La presse, semblant avoir réalisé le danger, se tait progressivement sur le sujet. Mon interprétation est que ces gens de la presse avaient découvert soudain un des multiples sens de la page blanche de Jean-Pierre Barnard. Stupéfaits par la puissance du concept, ils découvraient qu'il était difficile de parler de la page blanche de Jean-Pierre Barnard sur une page blanche, car rapidement un jeu de miroirs vertigineux se créait. Or, les journalistes ne sont pas des gens courageux, nous le savons tous. Ils décidèrent donc de mettre fin à la polémique plutôt que de tenter d'expliquer, une nouvelle fois, à leurs lecteurs la subtilité de la controverse qui opposait Jean-Pierre Barnard et ses détracteurs.
[modifier] Conclusion
Jean-Pierre Barnard resta longtemps affecté par ce rejet de sa propre communauté. Encore aujourd'hui, les deux inventions de Jean-Pierre Barnard concernant les intentions sont mal acceptées par des écrivains prétentieux ou des gens pensant que l'intention d'écrire vient d'eux-mêmes, ce qui est d'une grotesque naïveté, avouons-le. Car on ne peut nier l'apport fantastique de l'oeuvre de Jean-Pierre Barnard, même si cette dernière peut être dérangeante pour certains egos trop étroits.
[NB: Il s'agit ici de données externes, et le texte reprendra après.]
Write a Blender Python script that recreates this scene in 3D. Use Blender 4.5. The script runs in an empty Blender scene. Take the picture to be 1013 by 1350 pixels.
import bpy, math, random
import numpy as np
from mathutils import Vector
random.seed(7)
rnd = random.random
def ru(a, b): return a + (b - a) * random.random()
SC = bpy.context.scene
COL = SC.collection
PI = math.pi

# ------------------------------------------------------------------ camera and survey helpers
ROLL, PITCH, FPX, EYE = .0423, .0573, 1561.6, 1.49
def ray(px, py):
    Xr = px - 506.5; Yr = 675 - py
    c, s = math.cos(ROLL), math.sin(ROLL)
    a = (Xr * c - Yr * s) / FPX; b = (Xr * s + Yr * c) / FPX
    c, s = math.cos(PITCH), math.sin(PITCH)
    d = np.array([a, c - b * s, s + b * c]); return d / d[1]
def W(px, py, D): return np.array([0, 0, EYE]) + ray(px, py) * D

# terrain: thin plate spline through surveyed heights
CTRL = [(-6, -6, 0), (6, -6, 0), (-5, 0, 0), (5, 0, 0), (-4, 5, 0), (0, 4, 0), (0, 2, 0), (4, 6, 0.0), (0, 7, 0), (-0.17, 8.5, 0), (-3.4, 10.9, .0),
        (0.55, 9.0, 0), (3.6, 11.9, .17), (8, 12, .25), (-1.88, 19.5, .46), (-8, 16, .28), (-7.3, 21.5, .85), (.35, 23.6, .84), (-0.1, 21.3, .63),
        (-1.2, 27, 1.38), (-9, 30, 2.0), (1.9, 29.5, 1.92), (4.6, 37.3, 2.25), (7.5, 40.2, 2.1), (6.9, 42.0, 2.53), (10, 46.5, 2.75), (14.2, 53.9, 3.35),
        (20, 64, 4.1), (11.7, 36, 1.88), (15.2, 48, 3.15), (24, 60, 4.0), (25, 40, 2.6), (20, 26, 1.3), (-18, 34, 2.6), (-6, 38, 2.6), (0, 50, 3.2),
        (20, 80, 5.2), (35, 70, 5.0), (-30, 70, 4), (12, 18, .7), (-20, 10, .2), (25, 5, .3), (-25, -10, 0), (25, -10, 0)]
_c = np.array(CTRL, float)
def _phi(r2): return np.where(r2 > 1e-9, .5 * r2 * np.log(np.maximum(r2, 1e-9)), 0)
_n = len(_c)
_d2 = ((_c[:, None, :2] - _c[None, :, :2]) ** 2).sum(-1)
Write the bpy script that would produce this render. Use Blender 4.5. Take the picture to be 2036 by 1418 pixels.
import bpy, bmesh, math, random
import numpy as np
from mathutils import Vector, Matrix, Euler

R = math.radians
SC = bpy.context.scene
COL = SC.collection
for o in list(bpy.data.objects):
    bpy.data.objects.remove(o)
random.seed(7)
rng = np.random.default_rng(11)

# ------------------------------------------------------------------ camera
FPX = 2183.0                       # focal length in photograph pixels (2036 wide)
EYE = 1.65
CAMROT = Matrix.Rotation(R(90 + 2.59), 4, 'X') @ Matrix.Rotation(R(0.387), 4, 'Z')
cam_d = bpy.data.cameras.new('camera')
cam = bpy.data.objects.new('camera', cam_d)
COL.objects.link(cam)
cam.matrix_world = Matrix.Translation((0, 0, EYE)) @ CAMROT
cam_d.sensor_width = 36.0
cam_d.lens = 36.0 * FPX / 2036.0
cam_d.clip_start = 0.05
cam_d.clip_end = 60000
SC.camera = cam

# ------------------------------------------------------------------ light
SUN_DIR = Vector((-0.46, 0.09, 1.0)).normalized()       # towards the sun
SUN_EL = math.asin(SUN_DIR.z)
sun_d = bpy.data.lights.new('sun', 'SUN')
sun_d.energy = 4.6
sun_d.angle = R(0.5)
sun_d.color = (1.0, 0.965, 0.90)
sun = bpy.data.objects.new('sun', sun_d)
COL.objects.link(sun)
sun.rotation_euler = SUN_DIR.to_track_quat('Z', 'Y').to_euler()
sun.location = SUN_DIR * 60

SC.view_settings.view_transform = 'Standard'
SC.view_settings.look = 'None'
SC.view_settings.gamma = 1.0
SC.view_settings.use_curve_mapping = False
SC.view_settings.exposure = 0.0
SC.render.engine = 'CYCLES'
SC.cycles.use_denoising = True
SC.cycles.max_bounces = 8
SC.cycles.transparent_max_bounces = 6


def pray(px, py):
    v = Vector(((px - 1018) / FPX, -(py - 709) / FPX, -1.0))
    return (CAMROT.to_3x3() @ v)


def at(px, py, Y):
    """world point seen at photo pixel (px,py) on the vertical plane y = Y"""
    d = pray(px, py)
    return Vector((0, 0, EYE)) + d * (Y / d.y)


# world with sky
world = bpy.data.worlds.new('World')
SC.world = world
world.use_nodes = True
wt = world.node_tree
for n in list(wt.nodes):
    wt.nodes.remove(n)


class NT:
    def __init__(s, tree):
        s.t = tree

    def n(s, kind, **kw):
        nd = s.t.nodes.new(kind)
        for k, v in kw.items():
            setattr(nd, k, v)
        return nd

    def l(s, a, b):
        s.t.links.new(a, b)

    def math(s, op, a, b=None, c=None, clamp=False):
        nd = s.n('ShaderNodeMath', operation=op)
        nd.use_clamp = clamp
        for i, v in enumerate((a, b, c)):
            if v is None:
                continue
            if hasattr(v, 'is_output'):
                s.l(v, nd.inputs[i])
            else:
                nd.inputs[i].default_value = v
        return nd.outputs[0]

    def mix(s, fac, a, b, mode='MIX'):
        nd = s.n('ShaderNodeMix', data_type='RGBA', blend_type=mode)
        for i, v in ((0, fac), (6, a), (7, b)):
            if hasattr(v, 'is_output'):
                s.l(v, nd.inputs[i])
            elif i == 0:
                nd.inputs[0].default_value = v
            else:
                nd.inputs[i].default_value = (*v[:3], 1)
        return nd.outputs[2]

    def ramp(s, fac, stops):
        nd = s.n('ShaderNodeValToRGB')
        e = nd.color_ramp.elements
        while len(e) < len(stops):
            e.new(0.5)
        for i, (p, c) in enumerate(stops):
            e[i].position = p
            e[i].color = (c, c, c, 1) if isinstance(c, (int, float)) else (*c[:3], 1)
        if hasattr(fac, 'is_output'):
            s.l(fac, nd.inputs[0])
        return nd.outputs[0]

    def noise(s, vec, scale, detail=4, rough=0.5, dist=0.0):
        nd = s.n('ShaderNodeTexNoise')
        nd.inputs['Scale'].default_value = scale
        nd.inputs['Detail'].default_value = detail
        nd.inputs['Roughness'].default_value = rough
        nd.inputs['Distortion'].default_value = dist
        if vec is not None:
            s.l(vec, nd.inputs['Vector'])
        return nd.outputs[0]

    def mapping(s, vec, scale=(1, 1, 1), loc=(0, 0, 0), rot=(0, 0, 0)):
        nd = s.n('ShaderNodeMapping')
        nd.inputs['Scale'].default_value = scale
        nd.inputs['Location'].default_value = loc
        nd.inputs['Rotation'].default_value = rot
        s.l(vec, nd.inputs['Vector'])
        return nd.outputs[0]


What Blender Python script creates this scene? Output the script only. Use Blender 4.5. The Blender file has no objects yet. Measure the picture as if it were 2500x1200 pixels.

Jean-Pierre Barnard restera gravé dans nos mémoires et dans nos intentions, ses oeuvres continueront de peupler toutes les maisons et tous les coeurs des manipulateurs de mots. Car, nous ne devons pas oublier ce que nous devons à cet inventeur de génie, révolutionnaire et plein d'humour, à cet homme qui tout au long de sa vie, servit de tout son coeur la cause de la littérature mondiale, sans écrire une seule ligne.
[modifier] Notes
- ↑ Cet exemplaire est conservé précieusement au musée du Louvre.